Below is Mr. Canova’s basic philosophy as I see it along with my own HR ranges for intensity reference. My LT (functional threshold or 1 hour race intensity) is ~175. My AeT (marathon intensity) is HR 160-165.
Introduction period: 3 weeks. Build general fitness with long runs, weight training (chopping wood works too:)) and short hill sprints. HR would fall in the 130-150 range.
Fundamental period: ~8 weeks. Build to maximum volume first with a low HR of 140-150. Hold volume with a very gradual increase in intensity. HR would be mostly 140-150 with gradual increase in volume of running at 'tempo' effort or HR 160-173.
Special period: ~8 weeks. There is no cut and dry switch to this period. It happens very gradually as intensity increases in the fundamental period. Training simply evolves into this period. The two physiological focuses here:
A) Biomechanical support- increasing the distance of the hard long run. HR 140-165.
B) Metabolic support- The goal is to utilize fat at faster paces. Long intervals approach ~95% of goal pace.

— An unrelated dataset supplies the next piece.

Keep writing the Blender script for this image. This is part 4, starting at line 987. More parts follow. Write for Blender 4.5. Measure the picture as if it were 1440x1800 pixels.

Then short intervals are run at 102%-105% of goal pace with an increase in total intervals that gradually evolve towards the length of the long intervals (~10-13 miles total). So here you see an evolution. IE: start off with 10 X 400 at 95% of goal pace and eventually build to 10 X 1 mile at 102%-105% of goal pace. Tough! HR on the 105% intervals would be ~165-175.
Think of this as a funnel where the volume of moderate intensity is extended first, then the intensity is raised while keeping the volume. At the end of the funnel you gradually come in to the specific period.
Specific period: The length of this period is based on the athlete’s development and their ability to absorb the training (one rule I have always followed- if you can't recover from it, then don't do it. Remember that recovery is more important than the training). A little prediction, or "art of coaching" is needed here based on the athlete’s history and goals in order to get them to the start line at the end of this period. Tricky.
In this period the overall mileage is reduced, rest and recovery become a primary focus as the volume of specific (goal pace) training is extended in two directions:
A) Run more repetitions at goal pace. HR 160-165.
B) Extend the length of the repetitions. IE: Start with 4 X 2 miles at goal pace with a rest interval run only slightly slower than goal pace (IE: 800m at ~45”-1’ per mile slower than goal pace). The rest intervals should also decrease in length relative to the work interval and increase in speed. Then build this run to maybe 5 X 3 miles at goal pace on 800m rest at just 30" slower. This would eventually evolve in to your long run of 18-22 miles with nearly all of it at goal pace. HR 160-165.
C) Rest days take as much importance as the hard runs. 2 full days of recovery running is placed before and after each hard session.